It's not often clear when boards overreach themselves.
Boards need to be aware of how their actions can get them caught up in controversy, while avoiding being restrained by over-protective rules.
April Fool’s Day came a day early for me this year.
March 31 began darkly. It was a rainy Thursday morning, and I was standing at the end of a line of people boarding a southbound M60 bus on Amsterdam Avenue and 122nd Street. The line moved up, the woman in front of me stepped onto the bus, and I had my hands in front of me, getting my MetroCard out of my wallet. Then, without warning, the driver closed the door on me, trapping my outstretched arms inside the bus – while leaving the rest of me on the outside. Oblivious to my situation, the bus driver started pulling the bus away from the curb.
Feeling not unlike a fish on the hook, I called out, “Hey! Hey!” – although I don’t know if the driver heard me over the roar of the motor. But all the other passengers saw me and started yelling at the bus driver to stop.
He stopped and opened the doors. And now it was his turn to yell. He berated me for “moving too slowly.” Not realizing that entries and exits were on a timer, I angrily said to the driver: “You’re blaming me? You’re saying it was my fault?” The other passengers began shouting at him. “It’s your fault!” “We all saw it!” “Don’t try to blame him!” “Why don’t you apologize!” “Take responsibility!”
The driver, not contrite in the least, said, “I did apologize” (I guess I didn’t hear it), adding, with an unfortunate turn of phrase, “It’s you folks that insist on dragging this out.”
Let’s not go there.
My misadventures with the bus are not unlike the dilemma of every board (honest!). Like the driver of that bus, the board members are going about their business, doing what they believe is the right thing, when they are suddenly caught up in a controversy. Take the Elmwood Park II Condominium in Staten Island. A judge recently determined that the board of the condominium could not fine or restrict the five senior citizens and unit-owners from sitting in the common-area lobby, where they had gathered to chat on many afternoons for 14 years. Even though the board thought it had been behaving reasonably in trying to clear out the lobby, the court saw it differently, saying the board was abusing its power.
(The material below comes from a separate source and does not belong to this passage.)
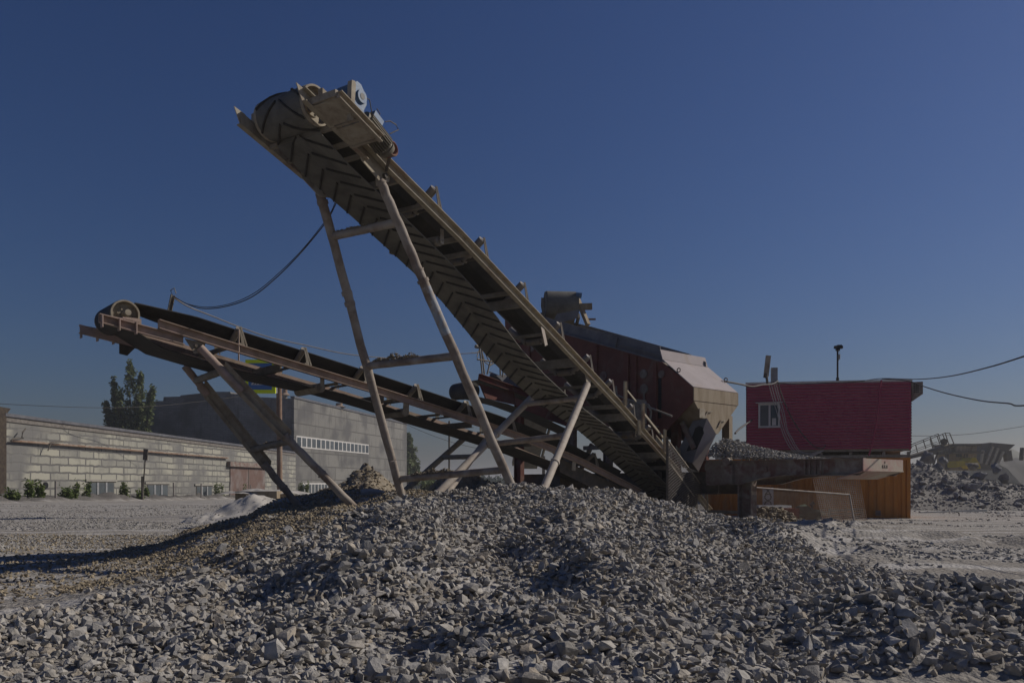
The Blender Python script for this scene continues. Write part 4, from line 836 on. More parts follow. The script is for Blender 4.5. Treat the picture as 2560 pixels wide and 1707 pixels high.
# ------------------------------------------------------------------ cabin and container at the right
cl, cr_ = P(1868, 0, 30.1), P(2276, 0, 28.4); cl.z = cr_.z = 0; CX = (cr_-cl); LC = CX.length; CX.normalize(); CN = V((CX.y, -CX.x, 0))    # CN towards the camera
def cb_(x_, dpt, z): return cl + CX*x_ - CN*dpt + V((0,0,z))
DC = 2.4
cont = empty('shipping_container', cb_(0,0,0), 'orange corrugated shipping container standing under the red cabin', 'container')
ZT = 2.40
def corrug(x0, x1, z0, z1, dep, sgn, pitch=.27, amp=.036):
    mb = MB(); xs = []; x_ = x0
    while x_ < x1-.01:
        for k, o in ((0,0),(.36,0),(.5,1),(.86,1),): 
            if x_+k*pitch < x1: xs.append((x_+k*pitch, o))
        x_ += pitch
    xs.append((x1, 0)); top = [cb_(a, dep+sgn*amp*o, z1) for a, o in xs]; bo = [cb_(a, dep+sgn*amp*o, z0) for a, o in xs]
    return mb.loft([top, bo], closed=False, smooth=False)
X0 = -1.55
corrug(X0+.1, LC-.1, .16, ZT-.1, .03, 1).build('front_wall', M['orange'], cont, fix=False); corrug(X0+.1, LC-.1, .16, ZT-.1, DC-.05, 1).build('rear_wall', M['orange'], cont, fix=False)
mb = MB()
for x_ in (X0+.05, LC-.05):
    for d_ in (.05, DC-.05): mb.box(cb_(x_, d_, ZT/2), CX*.055, CN*.055, V((0,0,ZT/2)))
for z_ in (.08, ZT-.055):
    for d_ in (.045, DC-.045): mb.box(cb_((LC+X0)/2, d_, z_), CX*((LC-X0)/2-.11), CN*.045, V((0,0,.05)))
mb.build('frame', M['orange'], cont)
mb = MB(); mb.box(cb_((X0+LC)/2, DC/2, ZT-.02), CX*((LC-X0)/2-.12), CN*(DC/2-.1), V((0,0,.01))); mb.box(cb_(LC-.03, DC/2, ZT/2), CX*.012, CN*(DC/2-.11), V((0,0,ZT/2-.13))); mb.box(cb_(X0+.03, DC/2, ZT/2), CX*.012, CN*(DC/2-.11), V((0,0,ZT/2-.13))); mb.build('panel', M['orange'], cont)
mb = MB(); mb.box(cb_(LC-1.05, -.012, .42), CX*.085, CN*.006, V((0,0,.09))); mb.build('vent', M['rust'], cont)

cab = empty('site_cabin', cb_(0,0,ZT), 'dark red site cabin with lap siding on the orange container', 'cabin')
Z0, Z1 = 2.72, 5.20
mb = MB(); nb = 23; ring = []; ph = (Z1-Z0)/nb
for i in range(nb): ring += [(Z0+i*ph, .0), (Z0+i*ph+ph*.05, .045), (Z0+i*ph+ph*.5, .05), (Z0+i*ph+ph*.97, .0)]
ring.append((Z1, 0))
rise = -.10
def zt_(z, f): return z + (z-Z0)/(Z1-Z0)*rise*f
for wall in (((0,0),(LC,0),-1), ((0,DC),(LC,DC),1)):
    pass
def siding(a, b, out):
    r0 = [V(a)+V(out)*o+V((0,0,zt_(z,0))) for z, o in ring]; r1 = [V(b)+V(out)*o+V((0,0,zt_(z,1))) for z, o in ring]
    mb = MB(); mb.loft([r0, r1], closed=False, smooth=False); return mb
sid = mat('cabin_red_siding', (.33,.042,.092), (.28,.036,.078), (.31,.06,.10), scale=1.2, scale2=.5, w3=.62, rough=.6, bump=.02, up=(.52,.20,.25))
siding(cb_(0,0,0), cb_(LC,0,0), CN).build('front_wall', sid, cab, fix=False); siding(cb_(0,DC,0), cb_(LC,DC,0), -CN).build('rear_wall', sid, cab, fix=False)
for x_, f, o in ((.0,0,-CX),(LC,1,CX)):
    mb = MB(); mb.loft([[cb_(x_,0,0)+o*q+V((0,0,zt_(z,f))) for z, q in ring], [cb_(x_,DC,0)+o*q+V((0,0,zt_(z,f))) for z, q in ring]], closed=False, smooth=False); mb.build('end_wall', sid, cab, fix=False)
mb = MB(); mb.prism([cb_(-.06,-.05,Z1), cb_(LC+.06,-.05,Z1+rise), cb_(LC+.06,-.05,Z1+rise+.07), cb_(-.06,-.05,Z1+.07)], -CN*(DC+.1)); mb.build('roof', M['white'], cab)
mb = MB()
for x_ in (.015, LC-.015): mb.box(cb_(x_, -.012, (Z0+Z1)/2+rise*.5), CX*.03, CN*.012, V((0,0,(Z1-Z0)/2)))
mb.build('corner_trim', sid, cab)
mb = MB(); mb.abox((0,0,0),(0,0,0)); mb = MB()
mb.box(cb_(LC/2, .06, Z0-.04), CX*(LC/2), CN*.05, V((0,0,.045))); mb.box(cb_(LC/2, .06, ZT+.06), CX*(LC/2), CN*.05, V((0,0,.05))); mb.box(cb_(LC/2, DC-.06, ZT+.15), CX*(LC/2), CN*.05, V((0,0,.14)))
for x_ in (.05,1.3,2.6,3.6,4.7,LC-.05): mb.box(cb_(x_, .06, ZT+.16), CX*.05, CN*.045, V((0,0,.05)))
mb.box(cb_(LC/2, DC/2, Z0-.02), CX*(LC/2-.01), CN*(DC/2-.12), V((0,0,.02))); mb.build('skid_frame', M['strut'], cab)
# window
wx0, wx1, wz0, wz1 = .40, 1.17, 3.55, 4.46
mb = MB(); t_ = .07; cy = -.075
for a, b in (((wx0,wz0),(wx1,wz0+t_)), ((wx0,wz1-t_),(wx1,wz1)), ((wx0,wz0+t_),(wx0+t_,wz1-t_)), ((wx1-t_,wz0+t_),(wx1,wz1-t_)), (((wx0+wx1)/2-.02,wz0+t_),((wx0+wx1)/2+.05,wz1-t_))):
    mb.box(cb_((a[0]+b[0])/2, cy, (a[1]+b[1])/2), CX*((b[0]-a[0])/2), CN*.03, V((0,0,(b[1]-a[1])/2)))
mb.box(cb_((wx0+wx1)/2, cy-.03, wz1+.02), CX*.48, CN*.06, V((0,0,.015))); win = mb.build('window', M['frame'], cab)
mb = MB(); mb.box(cb_((wx0+wx1)/2-.17, -.065, (wz0+wz1)/2), CX*.145, CN*.004, V((0,0,(wz1-wz0)/2-t_))); mb.build('net_curtain', M['glassd'], win)
mb = MB(); mb.box(cb_((wx0+wx1)/2+.19, -.065, (wz0+wz1)/2), CX*.13, CN*.004, V((0,0,(wz1-wz0)/2-t_))); mb.build('pane', M['glass'], win)
mb = MB(); mb.box(cb_(wx1-.21, -.075, wz0+.22), CX*.07, CN*.002, V((0,0,.13))); mb.build('paper', M['white'], win)
# air conditioner on the right end
mb = MB(); c = cb_(LC+.22, .35, 4.86); mb.box(c, CX*.19, CN*.30, V((0,0,.22))); ac = mb.build('air_conditioner', M['chassis'], cab)
mb = MB(); 
for i in range(5):
    for j in range(3): mb.box(c+CN*.303+CX*(-.09+.06*j)+V((0,0,.14-.07*i)), CX*.02, CN*.004, V((0,0,.025)))
mb.build('grille', M['black'], ac)
mb = MB(); mb.prism([cb_(LC+.03,.1,4.64), cb_(LC+.4,.1,4.64), cb_(LC+.03,.1,4.36)], -CN*.04); mb.prism([cb_(LC+.03,.55,4.64), cb_(LC+.4,.55,4.64), cb_(LC+.03,.55,4.36)], -CN*.04); mb.build('shelf_bracket', M['chassis'], ac)
# roof equipment
def onroof(u, d=29.3): x_ = P(u, 0, d).x; return x_
fl = empty('floodlight', P(1919, 955, 29.6), 'tall narrow tan floodlight panel leaning on cabin roof edge', 'floodlight')
a, b = P(1915, 941, 29.6), P(1921, 889, 29.6); mb = MB(); mb.bar(a, b, .17, .10, up=(0,1,0)); mb.build('lamp_housing', M['tan'], fl)
mb = MB(); mb.tube(P(1919,960,29.2), P(1916,938,29.2), .045, n=10); mb.tube(P(1913,944,29.2), P(1915,934,29.2), .07, n=10); mb.build('stem', M['dark'], fl)
an = MB(); an.abox(P(1930,956,29.65), P(1941,920,29.80)); an.build('antenna_panel', M['grey'], None, loc=P(1935,956,29.2), label='short upright grey antenna box beside the tan floodlight', cat='antenna')
cm = empty('camera_mast', P(2094, 953, 29.0), 'thin black mast with camera head on cabin roof', 'mast')
mb = MB(); mb.tube(P(2094,958,29.4), P(2094,876,29.4), .032, n=10); mb.tube(P(2094,954,29.4), P(2094,944,29.4), .055, n=10); mb.build('mast', M['black'], cm)
mb = MB(); mb.bar(P(2086,868,29.4), P(2106,868,29.4), .12, .10); mb.bar(P(2090,874,29.4), P(2099,874,29.4), .1, .08); mb.bar(P(2093,864,29.4), P(2104,864,29.4), .1,.05); mb.build('camera_head', M['black'], cm)
mb = MB(); mb.tube(P(2098,898,29.3), P(2098,886,29.3), .04, n=8); mb.path([P(2096,875,29.35),P(2100,884,29.3),P(2097,900,29.3),P(2095,905,29.35)], .008); mb.build('hanging_sensor', M['grey'], cm)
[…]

Such “abuse” leads politicians to push “protective” legislation that variously creates an ombudsman to investigate and supervise boards or else forces them to reveal reasons for rejecting applicants. Even as I write this, the city council is considering a proposed law called the “Fair Cooperative Procedure Law” that is designed to combat “credible anecdotal evidence of instances of discrimination in certain cooperative buildings.” (Could we be more mealy-mouthed, please? “Anecdotal evidence...in certain cooperative buildings.” Does one usually create a law based on anecdotes?)
Is this a trend? Are boards overreaching? Or are residents and politicians overreacting?
“It’s often not clear when boards overreach,” veteran co-op attorney Art Weinstein said to me when I asked him the question. Then, in an unconscious inversion of Spider-Man’s famous insight, “With great power comes great responsibility,” Weinstein added, “With responsibility comes power. A board must exercise it wisely.”
On the other hand, shareholders and unit-owners must realize that, in order to operate efficiently, boards cannot be restrained by over-protective rules. “The board is also responsible for following the law,” Weinstein noted. “The board has to have the power to conduct business. If, for instance, shareholders try to limit board spending by a bylaw amendment that the board must get shareholder approval before spending money over a set amount, the board could become hamstrung in carrying out its legal responsibilities to maintain the property. They may need to spend above the arbitrary limit imposed by the shareholders, and it becomes harder to operate if they have to consult with everyone in the building on most major decisions. There has to be some trust that the board is making decisions for the good of the building. Otherwise, you can have a bad situation.”
Like being dragged away by a bus, for instance.